Bruno Mars: «Sono il numero uno (ma quanta fatica!)»

Bruno Mars, primo negli Stati Uniti e in Europa con l’album di debutto, racconta a Sorrisi la sua storia: «Per anni nessuno ha voluto lavorare con me. Ero pronto a mollare tutto. Poi, per fortuna...»

4 Febbraio 2011 alle 06:55

È stato l’artista jolly del 2010, onnipresente nelle playlist radiofoniche come autore, produttore e  vocalist di alcune tra le più grandi hit dell’anno: «Nothin’ On You» di B.o.B, «Billionaire» di Travis McCoy, «FU» di Cee-Lo Green e «Wavin’ Flag» di K’Naan. Poi, finalmente, Bruno Mars (all’anagrafe Peter Hernandez) ha pubblicato il suo primo singolo solista, «Just The Way You Are» (niente a che vedere con il classico di Billy Joel), e ha conquistato le classifiche americane ed europee.

Le armi vincenti di questo 25enne hawaiano, nominato a sette Grammy Award (l’Oscar della musica Usa), sono la voce, bella e versatile, e la capacità di comporre melodie che entrano subito in testa.
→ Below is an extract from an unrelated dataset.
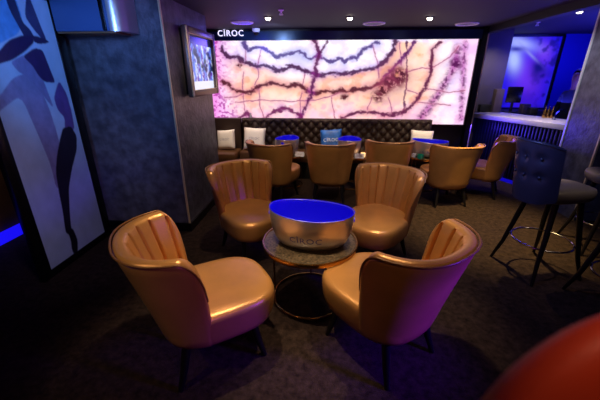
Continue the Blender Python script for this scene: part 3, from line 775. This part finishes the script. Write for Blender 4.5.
# person behind the bar, mostly hidden by the pillar
def person():
    t = thing('person', 'person in dark clothes standing behind the bar, mostly hidden by the grey pillar', 'person', (at_y(580, 77, 5.75).x, 5.75, 0), R(100))
    J = {'pel': ((0, 0, .95), .13), 'bel': ((0, 0, 1.1), .125), 'che': ((0, 0, 1.30), .145), 'nek': ((0, .0, 1.47), .058), 'hd0': ((0, .02, 1.56), .075), 'hd1': ((0, .02, 1.67), .092), 'hd2': ((0, .01, 1.73), .07)}
    for s, k in ((-1, 'l'), (1, 'r')):
        J.update({'sh'+k: ((s*.18, 0, 1.41), .062), 'el'+k: ((s*.24, .02, 1.14), .044), 'wr'+k: ((s*.23, .16, .98), .03), 'ha'+k: ((s*.22, .24, .97), .035),
                  'hi'+k: ((s*.09, 0, .9), .09), 'kn'+k: ((s*.10, .02, .49), .062), 'an'+k: ((s*.10, -.01, .09), .042), 'to'+k: ((s*.11, .15, .035), .034)})
    names = list(J); E_ = [('pel', 'bel'), ('bel', 'che'), ('che', 'nek'), ('nek', 'hd0'), ('hd0', 'hd1'), ('hd1', 'hd2')]
    for k in 'lr': E_ += [('che', 'sh'+k), ('sh'+k, 'el'+k), ('el'+k, 'wr'+k), ('wr'+k, 'ha'+k), ('pel', 'hi'+k), ('hi'+k, 'kn'+k), ('kn'+k, 'an'+k), ('an'+k, 'to'+k)]
    me = bpy.data.meshes.new('body'); me.from_pydata([J[n][0] for n in names], [(names.index(a), names.index(b)) for a, b in E_], [])
    o = bpy.data.objects.new('body_tmp', me); COL.objects.link(o)
    md = o.modifiers.new('s', 'SKIN'); sv = me.skin_vertices[0].data
    for i, n in enumerate(names): sv[i].radius = (J[n][1],)*2; sv[i].use_root = (n == 'pel')
    o.modifiers.new('d', 'SUBSURF').levels = 2
    dg = bpy.context.evaluated_depsgraph_get(); m2 = bpy.data.meshes.new_from_object(o.evaluated_get(dg)); bpy.data.objects.remove(o)
    m2.materials.clear()
    for m in (CLOTH, SKIN): m2.materials.append(m)
    for p in m2.polygons: p.use_smooth = True; c = p.center; p.material_index = 1 if (c.z > 1.47 or (c.y > .15 and .9 < c.z < 1.05)) else 0
    b = bpy.data.objects.new('body', m2); COL.objects.link(b); b.parent = t
    bm = bmesh.new(); bmesh.ops.create_uvsphere(bm, u_segments=24, v_segments=16, radius=.105, matrix=Matrix.Translation((0, -.012, 1.69)))
    bmesh.ops.delete(bm, geom=[v for v in bm.verts if v.co.y > .045 and v.co.z < 1.74 or v.co.z < 1.58], context='VERTS')
    finish('hair', bm, HAIR, t)
person()

# ------------------------------------------------------------------ bar stools (local: faces +y)
def stool_parts(root, sm, bmtl):
    SZ = .82
    bm = bmesh.new(); n = 48; base = superel(.19, .29, 3.2, n)
    prof = [(.80, .715), (.92, .718), (.98, .735), (1, .77), (1, .79), (.97, .812), (.88, .822), (.5, .826), (.02, .828)]
    loft(bm, [[Vector((x*s, y*s-.01, z)) for x, y in base] for s, z in prof]); finish('seat', bm, sm, root, angle=60)
    bm = bmesh.new(); NS, NZ = 61, 26; T = .055; z0, zt0 = .655, 1.225; rings = []; rim = []
    def top(s): return zt0-.045*abs(s)**4-.0*s
    def sf(s, z, off):
        k = (z-z0)/(zt0-z0); hw = .212+.012*k-.03*max(0, .25-k); y = -.33-.095*k + .13*abs(s)**2.6 
        nx = -abs(s)**1.6*.5*math.copysign(1, s)*1
        return Vector((hw*s*(1-.0*off)+nx*off, y+off*.9, z))
    btn = [(-.6, .93), (0, .93), (.6, .93), (-.36, 1.07), (.36, 1.07), (-.36, .80), (.36, .80)]
    btn = [(-.55, 1.09), (0, 1.09), (.55, 1.09), (-.55, .94), (0, .94), (.55, .94)]
    def dim(s, z): return sum(math.exp(-(((s-a)*.21)**2+(z-b)**2)/.0012) for a, b in btn)*.026
    for i in range(NS):
        s = -1+2*i/(NS-1); t = T*math.sqrt(max(.04, 1-max(0, (abs(s)-.9)/.1)**2)); tp = top(s); rr = t/2
        zb = .705+.05*abs(s)**3; zs = [zb+(tp-rr-zb)*k/(NZ-1) for k in range(NZ)]
        pts = [sf(s, z, dim(s, z)) for z in zs]
        pts += [sf(s, tp-rr+rr*math.sin(PI*k/6), rr*(1-math.cos(PI*k/6))) for k in range(1, 6)]
        pts += [sf(s, z, t-dim(s, z)*.5) for z in reversed(zs)]
        rings.append(pts); rim.append(sf(s, tp-rr*.3, -.002))
    loft(bm, rings); bo = finish('backrest', bm, bmtl, root, angle=60)
    for a, b in btn:
        bm = bmesh.new(); c = sf(a, b, .012); bmesh.ops.create_uvsphere(bm, u_segments=12, v_segments=8, radius=.011, matrix=Matrix.Translation(c)); finish('button', bm, bmtl, bo)
    bm = bmesh.new(); tube(bm, rim, .006, 8); finish('piping', bm, bmtl, root)
    for sx, sy in ((-1, 1), (1, 1), (-1, -1), (1, -1)):
        bm = bmesh.new(); tube(bm, [(.13*sx, .12*sy, .725), (.175*sx, .165*sy, .40), (.20*sx, .20*sy, .20), (.245*sx, .245*sy, .001)], [.024, .021, .018, .013], 12); finish('leg', bm, LEGW, root)
    bm = bmesh.new(); tube(bm, ring_pts(.235, .30), .008, 10, True); finish('foot_ring', bm, CHROME, root)
G3 = 'tall bar stools by the grey pillar'
st = thing('bar_stool', 'tall bar stool with navy buttoned back seen from behind, in front of the bar', 'bar stool', (1.985, 2.74, 0), R(14-90), G3); stool_parts(st, TAUPE, NAVY)
copy_tree(st, (2.88, 3.20, 0), R(170-90), 'tall bar stool beyond the navy one, only its seat end at the picture edge')
copy_tree(st, (2.29, 2.17, 0), R(178-90), 'nearest tall bar stool, only a leg and foot ring at the right edge')

# ------------------------------------------------------------------ out-of-focus chair right by the camera
def near_chair():
    # a high backed armchair standing at the viewer's right elbow
    t = thing('high_back_chair', 'out of focus orange red chair back filling the bottom right corner', 'chair', (.40, .34, 0), R(13))
    bm = bmesh.new(); n = 40; rings = []
    for k in range(41):
        u = 1-(1-k/40)**1.8; z = .45+u*.985; w = .21-.01*u; th = .055
        e = max(0, 1-((z-1.20)/.235)**2) if z > 1.20 else 1
        e = max(.0003, e)**.5; ee = .12+.88*e
        rings.append([Vector((x*e, y*ee, z)) for x, y in superel(w, th, 2.6, n)])
    loft(bm, rings); finish('backrest', bm, ORANGE, t, angle=70)
    bm = bmesh.new(); loft(bm, [[Vector((x*s, y*s-.26, z)) for x, y in superel(.24, .24, 3, n)] for s, z in ((.85, .36), (.97, .37), (1, .41), (.98, .45), (.85, .47), (.02, .475))]); finish('seat', bm, ORANGE, t, angle=60)
    for sx in (-1, 1):
        for y0, y1 in ((-.43, -.46), (-.06, -.02)):
            bm = bmesh.new(); tube(bm, [(.17*sx, y0, .38), (.19*sx, y1, .001)], [.024, .014], 12); finish('leg', bm, LEGW, t)
near_chair()

# ------------------------------------------------------------------ lights
def spot(name, loc, to, power, col, size=50, blend=.6, rad=.03):
    l = bpy.data.lights.new(name, 'SPOT'); l.energy = power; l.color = col; l.spot_size = R(size); l.spot_blend = blend; l.shadow_soft_size = rad
    o = bpy.data.objects.new(name, l); COL.objects.link(o); o.location = loc
    o.rotation_euler = (Vector(to)-Vector(loc)).to_track_quat('-Z', 'Y').to_euler(); return o
def area(name, loc, to, power, col, sx, sy):
    l = bpy.data.lights.new(name, 'AREA'); l.energy = power; l.color = col; l.shape = 'RECTANGLE'; l.size = sx; l.size_y = sy
    o = bpy.data.objects.new(name, l); COL.objects.link(o); o.location = loc
    o.rotation_euler = (Vector(to)-Vector(loc)).to_track_quat('-Z', 'Y').to_euler(); return o
def point(name, loc, power, col, rad=.05):
    l = bpy.data.lights.new(name, 'POINT'); l.energy = power; l.color = col; l.shadow_soft_size = rad
    o = bpy.data.objects.new(name, l); COL.objects.link(o); o.location = loc; return o
WARM = (1, .79, .50); WARM2 = (1, .74, .46)
VIO = (.34, .06, 1); CYB = (.08, .26, 1)
zc = CZ-.02
spot('spot_a', (-.50, 1.75, zc), (-.52, 1.72, 0), 130, WARM, 55, .7)
spot('bounce_fill', (-1.7, .3, zc), (-1.0, 1.5, .4), 34, WARM, 45, .8)  # added lamp in place of warm bounce on the near left chair
spot('spot_b', (.36, 1.95, zc), (.34, 1.9, 0), 110, WARM, 55, .7)
spot('spot_c', (-.80, 2.65, zc), (-.78, 2.85, 0), 42, WARM, 55, .7)
spot('spot_d', (.60, 2.55, zc), (.55, 2.75, 0), 60, WARM, 55, .7)
spot('spot_e', (1.9, 3.55, zc), (1.9, 3.6, 0), 480, (1, .74, .28), 60, .8)
spot('screen_glint', (-.9, 3.0, 2.3), (-1.48, 3.7, 1.8), 14, WARM, 40, .9)  # added lamp, no fitting, so the gilt frame glints
spot('far_fill_left', (-.3, 2.9, zc), (-.3, 4.2, .6), 75, WARM, 62, .8)  # added fill lighting the far chair backs from the front
spot('far_fill_right', (1.2, 2.9, zc), (1.25, 4.3, .6), 80, WARM, 62, .8)  # second added fill for the far chair backs, right half
spot('stool_fill', (2.45, 2.3, zc), (2.45, 2.7, .5), 115, WARM, 60, .8)  # added lamp to brighten the bar stool seats
for i, q in enumerate(DL): spot('downlight_%d' % i, q+Vector((0, 0, -.03)), (q.x, q.y, 0), 45, WARM2, 85, .8)
spot('downlight_bar', DLB+Vector((0, 0, -.03)), (DLB.x, DLB.y, 0), 40, WARM2, 80, .8)
for i, x in enumerate((-1.5, -.1, 1.55)): spot('bench_%d' % i, (x, 4.9, zc), (x, 5.45, .6), 50, WARM2, 55, .8)
spot('bar_top', (2.75, 5.0, zc), (3.1, 5.4, 1.0), 90, (1, .86, .74), 55, .7)
spot('pillar_wash', (2.6, 4.0, zc), (3.1, 4.2, 1.6), 30, (.75, .78, 1), 90, .9)
spot('violet_side', (1.95, 1.0, 1.0), (.75, 1.50, .5), 330, (.10, .012, 1), 42, .7, .15)
spot('violet_left', (.1, .2, 1.1), (-.72, 1.5, .55), 9, (.35, .05, 1), 38, .8, .15)
spot('left_ochre', (-3.0, 2.4, 2.3), (-3.45, 3.3, .9), 14, (1, .75, .35), 70, .8)
spot('box_blue', (-1.7, 1.9, 1.95), (-2.0, 3.05, 2.2), 14, (.12, .32, 1), 50, .8, .05)  # added blue lamp, only to brighten the wall box
spot('blue_column', (-1.6, 1.5, 2.2), (-2.1, 3.2, 1.7), 75, (.15, .33, 1), 70, .9, .1)
spot('blue_poster', (-1.2, 2.2, 2.3), (-2.4, 2.6, 2.0), 36, (.14, .42, 1), 70, .9, .1)
spot('violet_poster', (-1.0, 1.2, 1.6), (-2.4, 2.7, .6), 34, (.74, .60, 1), 60, .9, .1)
area('violet_ceiling', (.5, 3.0, 1.7), (.5, 3.2, 3), 22, (.42, .07, .9), 3, 2)
point('blue_ceiling', (-1.15, 5.1, 2.15), 5, (.10, .04, 1), .1)
spot('fascia_wash', (-.8, 5.0, 2.25), (-.9, 5.8, 2.26), 14, (.5, .65, 1), 100, .9)  # added lamp that lifts the white security camera out of the dark
spot('flank_wash', (-1.15, 3.9, 2.3), (-1.55, 3.9, .9), 22, WARM, 80, .9)
spot('pier_wash', (2.75, 5.7, 2.3), (2.95, 6.5, 1.5), 42, (1, .85, .75), 70, .9)  # added warm lamp to brighten the grey pier
for x_ in (-1.65, -1.2, .1, 1.6): spot('cushion_fill', (x_, 4.75, 2.34), (x_, 5.45, .66), 60, (1, .82, .62), 16, .6)  # added narrow lamps, one per cushion, to whiten them
area('bar_blue', (4.2, 6.0, 2.3), (4.2, 6.8, 0), 40, (.04, .04, 1), 1.2, .8)
area('bar_blue_up', (4.2, 5.6, 1.3), (4.0, 5.6, 3), 70, (.04, .04, 1), 1.0, 1.0)
area('bar_front_blue', (2.40, 5.55, .92), (2.95, 5.3, .45), 8, (.06, .03, 1), .3, .1)
area('stool_blue', (1.0, 2.35, 1.75), (1.8, 2.7, .9), 6, (.26, .36, 1), .3, .3)
area('near_warm', (.55, .05, 2.2), (.35, .33, 1.3), 4.5, (1, .5, .3), .2, .2)
w = bpy.data.worlds.new('world'); SC.world = w; w.use_nodes = True
w.node_tree.nodes['Background'].inputs[0].default_value = (.30, .25, .55, 1); w.node_tree.nodes['Background'].inputs[1].default_value = .03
Il suo primo album, «Doo-Wops & Hooligans», è un mix (impossibile da etichettare) di pop, soul, reggae e dance. «Sono cresciuto circondato dalla musica» racconta a Sorrisi. «Già a quattro anni imitavo Elvis e Michael Jackson. Mio padre è un cantante, è stato lui a trasmettermi la passione per i gruppi doo-wop. Ma in me c’è anche una parte più rock, il mio lato hooligan».

È la sua prima volta in Italia?
«Sì, ma al vostro Paese sono legato fin da quando mio padre iniziò a chiamarmi Bruno, come Bruno Sammartino (wrestler abruzzese molto popolare negli Usa, ndr). All’epoca tutta la mia famiglia seguiva le sue imprese e io, che avevo due anni ed ero cicciottello, un po’ gli somigliavo».

Fino a pochi mesi fa era uno sconosciuto, oggi è candidato a sette Grammy. A che cosa è dovuto questo successo improvviso?
«In realtà ci provavo da sette anni. Nel 2003 ho lasciato le Hawaii e mi sono trasferito a Los Angeles. Purtroppo tra me e la mia prima casa discografica, la Motown, non ha funzionato. Non sapevano che fare di me e della mia musica, non riuscivano a etichettarmi. Ormai avevo deciso di tornare a casa, a Honolulu, quando il manager dei Menudo (boyband portoricana di cui ha fatto parte anche Ricky Martin, ndr) mi offrì 20.000 dollari per i diritti di una mia canzone. Da quel momento è cambiato tutto. Ho lavorato per un paio d’anni solo come autore e produttore senza però rinunciare al sogno di cantare. La svolta è arrivata grazie al  singolo con B.o.B».

È candidato ai Grammy come cantante, autore e produttore. Se il 13 febbraio potesse scegliere un premio, quale porterebbe a casa?
«Mi prenderei il Grammy per il produttore dell’anno. Se lo immagina? Fino a due anni fa nessuno voleva lavorare con me».

E ora con chi vorrebbe lavorare?
«Sogno una collaborazione con Prince, il mio idolo. A essere sincero, mi accontenterei di osservarlo in silenzio  mentre lavora in studio».

Nel frattempo, la serie «Glee» sta saccheggiando il suo repertorio.
«Già, non sapevo che i produttori del telefilm fossero miei fan. Hanno già usato “Billionare”, “Just The Way You Are”, “Marry You” e “FU”, facendola cantare a Gwyneth Paltrow».

Nel testo di «FU», un ragazzo manda a quel paese, senza mezzi termini, la sua fidanzata, colpevole di averlo lasciato per uno più ricco. È un testo autobiografico?
«No, mi identifico invece in “Grenade”, la mia canzone più bella, che parla di quanto si soffre quando si scopre che la persona di cui si è innamorati non prova lo stesso sentimento. E comunque, adesso che ho guadagnato qualche dollaro, potrei essere io quello che soffia le ragazze agli altri».